Badan Intelijan Pusat AS (CIA) bahkan sudah menyimpulkan Rusia ikut campur dalam pemilu tersebut demi memenangkan Trump. Dugaan kolusi tersebut memicu penyelidikan yang dipimpin langsung oleh jaksa khusus AS, Robert Mueller, sejak Mei 2017 lalu. Hingga kini, sekitar 34 orang yang berkaitan dengan Trump dan tim kampanyenya telah didakwa.

Namun, sejauh ini Mueller belum mengeluarkan tuntutan yang menuduh kolusi secara langsung antara tim kampanye Trump-Rusia.

Dalam upaya pemenangan Trump ini, Rusia juga menargetkan para pemilih AS. Agen-agen Rusia disebut menggunakan seluruh platform media sosial untuk memenangkan Trump. Salah satu badan riset internet berbasis di Saint Petersburg disebut menciptakan ribuan akun palsu di berbagai media sosial menyamar sebagai warga AS.

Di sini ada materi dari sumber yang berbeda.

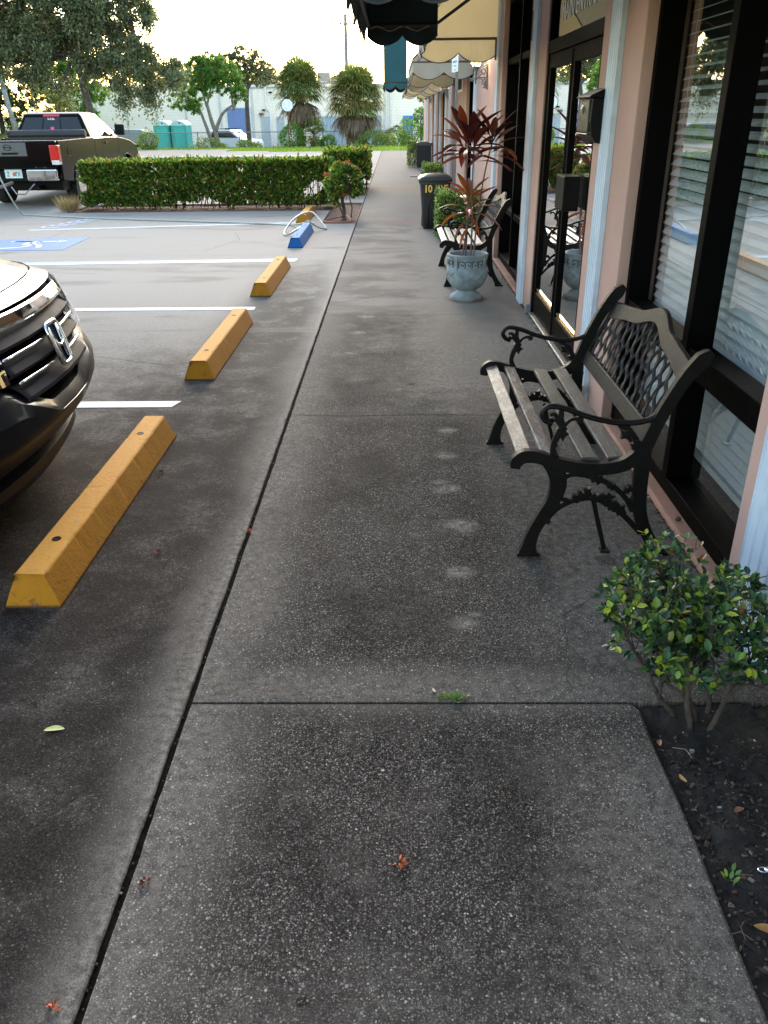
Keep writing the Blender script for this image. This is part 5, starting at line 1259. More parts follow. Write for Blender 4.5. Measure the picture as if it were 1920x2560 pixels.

Akun-akun itu menggaungkan dukungan terhadap kelompok radikal hingga merencanakan demo yang mampu menjangkau jutaan pengguna medsos di AS antara 2013-2017 lalu. Menurut dakwaan Mueller, para pengguna medsos palsu itu menyebarkan berita palsu yang memicu ketidakpercayaan terhadap kandidat dan sistem politik secara umum.

Dilansir The New York Times, agen Rusia disebut membuat sedikitnya 25 situs yang menargetkan kaum sayap kanan untuk mendukung Trump. Situs-situs itu diikuti oleh sekitar 1,4 juta orang.

Blunder Jokowi dan Prabowo

Baik Jokowi maupun Prabowo cukup sering melontarkan pernyataan ataupun istilah yang menjadi kontroversi selama kampanye Pilpres. Ucapan-ucapan tersebut, disampaikan saat mereka bertemu audiens ataupun petinggi parpol.

Pada pihak Jokowi, sejumlah pernyataan yang menjadikan blunder adalah munculnya idiom kata yang mengandung unsur kekerasan seperti ‘gebuk.’ Jokowi melontarkan ucapan kontroversial saat mengungkapkan kejengkelannya lantaran kerap disebut sebagai anggota PKI. Ketika itu, ia tengah membagikan sertifikat tanah di Alun-alun Barat, Kota Serang, Banten, Rabu (14/3/2018). Ia mengancam akan memukul pelaku penyebar fitnah dia anggota PKI. “Awas kalau ketemu tak gebuk betul itu,” kata Jokowi saat itu.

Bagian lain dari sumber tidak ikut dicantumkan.